[Begin]
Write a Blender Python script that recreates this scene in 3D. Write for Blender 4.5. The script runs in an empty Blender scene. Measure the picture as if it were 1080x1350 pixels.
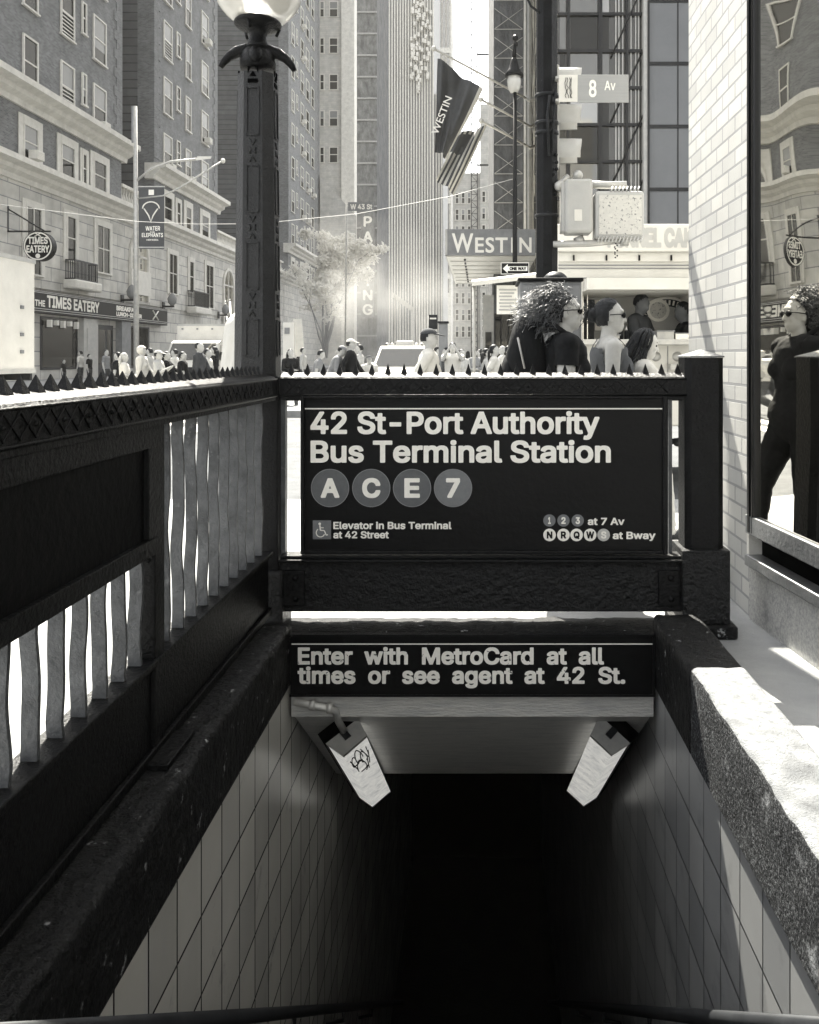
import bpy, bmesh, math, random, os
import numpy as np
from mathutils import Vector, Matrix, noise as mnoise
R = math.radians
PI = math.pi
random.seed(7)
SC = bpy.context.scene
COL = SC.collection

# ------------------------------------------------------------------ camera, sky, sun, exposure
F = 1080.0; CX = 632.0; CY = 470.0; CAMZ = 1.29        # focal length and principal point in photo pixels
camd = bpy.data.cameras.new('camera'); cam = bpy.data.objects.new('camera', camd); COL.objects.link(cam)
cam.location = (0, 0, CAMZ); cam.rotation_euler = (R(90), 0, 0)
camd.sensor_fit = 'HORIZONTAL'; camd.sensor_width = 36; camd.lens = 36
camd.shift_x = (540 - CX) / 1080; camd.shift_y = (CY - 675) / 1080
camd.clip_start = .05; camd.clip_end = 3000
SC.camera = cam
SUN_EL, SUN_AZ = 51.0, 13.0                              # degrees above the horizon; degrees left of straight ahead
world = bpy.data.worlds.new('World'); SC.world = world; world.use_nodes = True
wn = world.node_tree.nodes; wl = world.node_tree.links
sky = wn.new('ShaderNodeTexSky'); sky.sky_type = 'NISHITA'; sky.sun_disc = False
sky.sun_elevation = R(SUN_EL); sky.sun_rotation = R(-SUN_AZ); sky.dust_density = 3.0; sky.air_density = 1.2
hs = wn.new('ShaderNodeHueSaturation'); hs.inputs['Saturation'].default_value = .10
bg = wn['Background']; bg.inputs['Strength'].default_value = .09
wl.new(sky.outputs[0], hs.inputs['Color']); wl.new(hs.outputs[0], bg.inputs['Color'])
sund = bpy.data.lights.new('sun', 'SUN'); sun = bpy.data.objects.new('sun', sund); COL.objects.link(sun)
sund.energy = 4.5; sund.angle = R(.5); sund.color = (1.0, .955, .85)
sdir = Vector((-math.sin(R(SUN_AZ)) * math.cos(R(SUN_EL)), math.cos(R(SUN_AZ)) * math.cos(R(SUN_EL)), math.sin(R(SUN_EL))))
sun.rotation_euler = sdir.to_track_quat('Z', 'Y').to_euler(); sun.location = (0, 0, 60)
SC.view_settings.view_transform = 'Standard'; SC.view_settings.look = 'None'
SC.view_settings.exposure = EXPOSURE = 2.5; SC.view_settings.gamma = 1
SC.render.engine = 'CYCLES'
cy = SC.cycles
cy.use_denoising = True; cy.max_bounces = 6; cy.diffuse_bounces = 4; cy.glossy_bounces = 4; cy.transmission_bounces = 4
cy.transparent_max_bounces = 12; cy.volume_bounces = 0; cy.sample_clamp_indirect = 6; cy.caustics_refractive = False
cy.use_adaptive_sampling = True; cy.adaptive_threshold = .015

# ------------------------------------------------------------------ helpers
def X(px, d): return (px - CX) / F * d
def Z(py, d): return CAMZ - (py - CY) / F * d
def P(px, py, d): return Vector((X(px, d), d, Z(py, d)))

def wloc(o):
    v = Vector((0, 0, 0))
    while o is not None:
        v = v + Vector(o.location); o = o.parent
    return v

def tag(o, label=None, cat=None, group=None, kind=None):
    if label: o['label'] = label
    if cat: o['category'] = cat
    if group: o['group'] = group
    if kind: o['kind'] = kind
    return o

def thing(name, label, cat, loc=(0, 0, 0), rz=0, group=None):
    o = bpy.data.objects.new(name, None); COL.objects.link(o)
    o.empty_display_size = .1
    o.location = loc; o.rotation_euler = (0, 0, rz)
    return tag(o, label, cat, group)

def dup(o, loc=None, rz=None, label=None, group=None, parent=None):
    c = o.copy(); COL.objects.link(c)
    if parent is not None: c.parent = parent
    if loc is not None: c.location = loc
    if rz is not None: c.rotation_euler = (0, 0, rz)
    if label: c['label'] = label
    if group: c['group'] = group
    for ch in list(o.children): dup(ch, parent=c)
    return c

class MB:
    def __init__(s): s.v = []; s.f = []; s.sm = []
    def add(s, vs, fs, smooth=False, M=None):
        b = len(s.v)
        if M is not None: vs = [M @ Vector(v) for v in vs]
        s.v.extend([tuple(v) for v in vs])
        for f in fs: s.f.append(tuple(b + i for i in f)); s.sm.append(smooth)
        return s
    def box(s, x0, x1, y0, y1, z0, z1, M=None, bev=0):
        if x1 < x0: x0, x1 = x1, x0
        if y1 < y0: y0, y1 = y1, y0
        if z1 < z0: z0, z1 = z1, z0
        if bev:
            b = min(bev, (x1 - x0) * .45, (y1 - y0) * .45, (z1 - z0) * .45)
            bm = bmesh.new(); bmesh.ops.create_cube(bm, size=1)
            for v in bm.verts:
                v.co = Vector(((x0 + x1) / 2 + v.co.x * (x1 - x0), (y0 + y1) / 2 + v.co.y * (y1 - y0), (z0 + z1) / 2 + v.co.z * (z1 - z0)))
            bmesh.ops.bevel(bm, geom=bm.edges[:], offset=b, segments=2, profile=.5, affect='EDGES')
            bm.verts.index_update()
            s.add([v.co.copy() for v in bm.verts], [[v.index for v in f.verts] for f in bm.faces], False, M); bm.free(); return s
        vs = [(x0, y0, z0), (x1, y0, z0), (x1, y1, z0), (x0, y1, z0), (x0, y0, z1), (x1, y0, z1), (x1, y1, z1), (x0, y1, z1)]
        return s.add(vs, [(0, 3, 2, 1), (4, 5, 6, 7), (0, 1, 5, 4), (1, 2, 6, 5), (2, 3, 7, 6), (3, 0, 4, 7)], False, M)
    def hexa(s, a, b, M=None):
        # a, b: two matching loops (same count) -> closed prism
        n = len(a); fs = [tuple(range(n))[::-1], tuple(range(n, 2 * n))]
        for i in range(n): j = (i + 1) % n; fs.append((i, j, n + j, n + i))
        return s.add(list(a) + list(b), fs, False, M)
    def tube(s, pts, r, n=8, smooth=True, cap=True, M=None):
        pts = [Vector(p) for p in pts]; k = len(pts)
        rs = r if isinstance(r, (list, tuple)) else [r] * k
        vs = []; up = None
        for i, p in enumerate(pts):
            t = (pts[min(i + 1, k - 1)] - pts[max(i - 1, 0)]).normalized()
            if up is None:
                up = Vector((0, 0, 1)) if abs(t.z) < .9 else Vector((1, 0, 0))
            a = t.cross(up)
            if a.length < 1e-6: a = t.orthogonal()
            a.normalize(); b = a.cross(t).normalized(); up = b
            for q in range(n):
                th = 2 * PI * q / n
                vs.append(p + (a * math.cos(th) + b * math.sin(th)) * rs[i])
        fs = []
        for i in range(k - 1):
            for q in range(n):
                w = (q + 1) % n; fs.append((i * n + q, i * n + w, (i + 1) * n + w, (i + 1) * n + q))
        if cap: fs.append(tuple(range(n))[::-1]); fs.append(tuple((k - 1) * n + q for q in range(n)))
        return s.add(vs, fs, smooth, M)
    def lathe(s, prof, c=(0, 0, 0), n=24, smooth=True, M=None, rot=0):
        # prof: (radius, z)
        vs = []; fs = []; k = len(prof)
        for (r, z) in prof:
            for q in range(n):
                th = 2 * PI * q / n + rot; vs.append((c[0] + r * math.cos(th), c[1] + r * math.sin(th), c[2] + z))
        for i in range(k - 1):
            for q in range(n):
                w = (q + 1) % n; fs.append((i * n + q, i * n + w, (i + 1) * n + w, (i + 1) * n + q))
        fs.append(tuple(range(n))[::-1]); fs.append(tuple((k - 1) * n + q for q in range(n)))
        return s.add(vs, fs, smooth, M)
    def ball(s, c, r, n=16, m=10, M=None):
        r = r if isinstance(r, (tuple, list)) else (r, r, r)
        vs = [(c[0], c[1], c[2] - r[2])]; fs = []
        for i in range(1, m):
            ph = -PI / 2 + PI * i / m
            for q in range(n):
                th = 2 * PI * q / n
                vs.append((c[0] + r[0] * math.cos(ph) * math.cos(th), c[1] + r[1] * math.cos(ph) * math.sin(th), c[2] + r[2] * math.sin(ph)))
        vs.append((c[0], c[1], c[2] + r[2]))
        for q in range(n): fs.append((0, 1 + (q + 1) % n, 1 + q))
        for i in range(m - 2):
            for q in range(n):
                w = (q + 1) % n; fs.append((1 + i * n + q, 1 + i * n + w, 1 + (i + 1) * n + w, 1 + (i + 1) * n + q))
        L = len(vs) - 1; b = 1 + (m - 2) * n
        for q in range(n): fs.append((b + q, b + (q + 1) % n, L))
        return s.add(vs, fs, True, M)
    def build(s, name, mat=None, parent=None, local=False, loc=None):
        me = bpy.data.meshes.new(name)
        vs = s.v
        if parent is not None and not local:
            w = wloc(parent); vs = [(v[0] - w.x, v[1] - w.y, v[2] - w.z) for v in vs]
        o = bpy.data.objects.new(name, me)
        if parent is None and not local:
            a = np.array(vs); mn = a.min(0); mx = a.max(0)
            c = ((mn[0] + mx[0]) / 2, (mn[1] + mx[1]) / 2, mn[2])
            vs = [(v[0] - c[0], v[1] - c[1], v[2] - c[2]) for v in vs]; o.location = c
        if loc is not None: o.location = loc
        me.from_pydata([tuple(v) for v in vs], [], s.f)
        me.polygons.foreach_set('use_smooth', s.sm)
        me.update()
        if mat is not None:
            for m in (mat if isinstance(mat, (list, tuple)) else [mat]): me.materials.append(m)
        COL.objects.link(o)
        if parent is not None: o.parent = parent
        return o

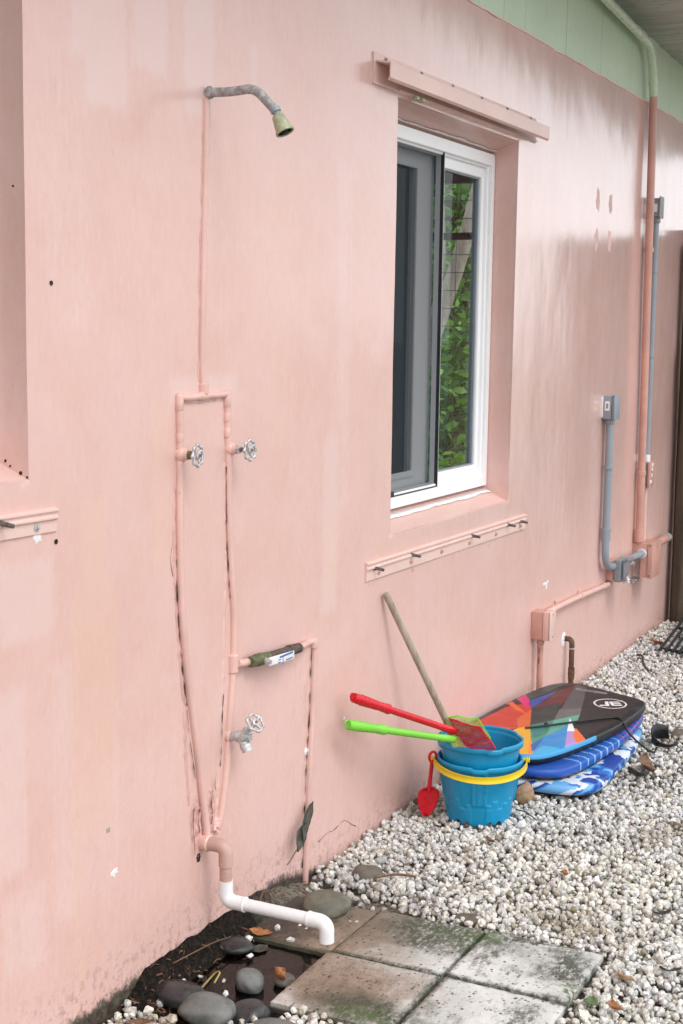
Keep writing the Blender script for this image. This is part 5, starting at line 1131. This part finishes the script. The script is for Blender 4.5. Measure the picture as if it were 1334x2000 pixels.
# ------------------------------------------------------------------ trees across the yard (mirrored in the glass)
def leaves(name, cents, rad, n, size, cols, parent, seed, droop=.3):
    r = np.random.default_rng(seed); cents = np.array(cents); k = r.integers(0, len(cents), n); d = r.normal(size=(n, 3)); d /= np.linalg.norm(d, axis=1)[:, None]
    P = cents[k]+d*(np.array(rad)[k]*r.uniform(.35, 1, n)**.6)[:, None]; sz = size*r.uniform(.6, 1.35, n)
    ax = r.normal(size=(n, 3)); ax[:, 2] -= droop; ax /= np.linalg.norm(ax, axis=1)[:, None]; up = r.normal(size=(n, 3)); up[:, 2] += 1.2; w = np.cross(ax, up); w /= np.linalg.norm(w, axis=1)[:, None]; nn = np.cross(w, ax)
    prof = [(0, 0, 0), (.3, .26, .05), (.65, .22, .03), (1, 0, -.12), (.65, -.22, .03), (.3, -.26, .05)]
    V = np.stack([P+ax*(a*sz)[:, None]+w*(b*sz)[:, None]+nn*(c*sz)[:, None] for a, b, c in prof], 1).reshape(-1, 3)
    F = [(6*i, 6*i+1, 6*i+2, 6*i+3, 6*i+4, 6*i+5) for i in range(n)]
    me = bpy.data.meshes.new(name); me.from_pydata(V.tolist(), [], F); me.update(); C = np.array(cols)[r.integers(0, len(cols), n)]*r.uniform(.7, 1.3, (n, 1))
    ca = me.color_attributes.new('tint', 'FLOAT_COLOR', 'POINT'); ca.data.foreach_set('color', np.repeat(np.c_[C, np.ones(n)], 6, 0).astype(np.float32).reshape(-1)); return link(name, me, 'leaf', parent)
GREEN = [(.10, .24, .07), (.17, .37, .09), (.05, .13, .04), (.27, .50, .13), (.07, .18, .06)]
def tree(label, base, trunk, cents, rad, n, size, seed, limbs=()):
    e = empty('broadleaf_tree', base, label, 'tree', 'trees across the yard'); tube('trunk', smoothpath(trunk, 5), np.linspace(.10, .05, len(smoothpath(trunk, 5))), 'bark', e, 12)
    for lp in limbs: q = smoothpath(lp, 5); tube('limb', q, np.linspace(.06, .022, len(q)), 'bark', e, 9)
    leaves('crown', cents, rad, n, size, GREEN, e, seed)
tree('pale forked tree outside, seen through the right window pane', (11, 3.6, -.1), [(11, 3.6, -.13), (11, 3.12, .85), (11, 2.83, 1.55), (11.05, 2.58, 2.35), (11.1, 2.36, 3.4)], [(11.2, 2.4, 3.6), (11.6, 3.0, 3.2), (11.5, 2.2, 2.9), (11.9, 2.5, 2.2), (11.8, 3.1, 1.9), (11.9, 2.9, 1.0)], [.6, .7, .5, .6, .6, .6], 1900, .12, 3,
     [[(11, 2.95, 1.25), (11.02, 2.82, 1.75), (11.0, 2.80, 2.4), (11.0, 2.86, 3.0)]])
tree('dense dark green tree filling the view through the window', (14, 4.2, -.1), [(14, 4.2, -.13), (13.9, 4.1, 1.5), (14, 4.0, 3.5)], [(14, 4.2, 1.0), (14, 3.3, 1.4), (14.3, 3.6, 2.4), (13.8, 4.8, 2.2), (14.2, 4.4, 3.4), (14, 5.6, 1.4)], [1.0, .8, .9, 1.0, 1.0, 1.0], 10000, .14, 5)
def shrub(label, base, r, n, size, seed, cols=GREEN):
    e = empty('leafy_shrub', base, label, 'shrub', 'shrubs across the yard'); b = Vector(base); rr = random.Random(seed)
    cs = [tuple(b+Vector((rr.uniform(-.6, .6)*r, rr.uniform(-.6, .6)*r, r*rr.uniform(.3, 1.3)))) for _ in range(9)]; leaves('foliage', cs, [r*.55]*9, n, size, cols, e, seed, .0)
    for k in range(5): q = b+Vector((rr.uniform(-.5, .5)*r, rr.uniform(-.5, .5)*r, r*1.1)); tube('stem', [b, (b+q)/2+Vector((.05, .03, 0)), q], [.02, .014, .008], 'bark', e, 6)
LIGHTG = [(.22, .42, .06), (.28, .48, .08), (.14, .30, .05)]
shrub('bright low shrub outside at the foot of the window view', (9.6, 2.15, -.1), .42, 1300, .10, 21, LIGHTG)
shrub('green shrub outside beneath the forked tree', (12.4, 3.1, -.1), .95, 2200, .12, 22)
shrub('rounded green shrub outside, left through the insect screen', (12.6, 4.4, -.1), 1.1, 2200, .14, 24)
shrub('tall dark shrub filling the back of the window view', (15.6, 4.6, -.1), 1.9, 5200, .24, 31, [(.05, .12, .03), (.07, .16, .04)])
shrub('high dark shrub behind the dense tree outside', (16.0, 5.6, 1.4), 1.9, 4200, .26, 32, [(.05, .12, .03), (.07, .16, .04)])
[End]
What you need to do: The lines from the start of the data through the line that contains "COL = SC.collection" are to be returned exactly, please, with both ends included and every picture left out.

Result of this exercise:
Write a Blender Python script that recreates this scene in 3D. Write for Blender 4.5. The script runs in an empty Blender scene. Measure the picture as if it were 1080x1350 pixels.
import bpy, bmesh, math, random, os
import numpy as np
from mathutils import Vector, Matrix, noise as mnoise
R = math.radians
PI = math.pi
random.seed(7)
SC = bpy.context.scene
COL = SC.collection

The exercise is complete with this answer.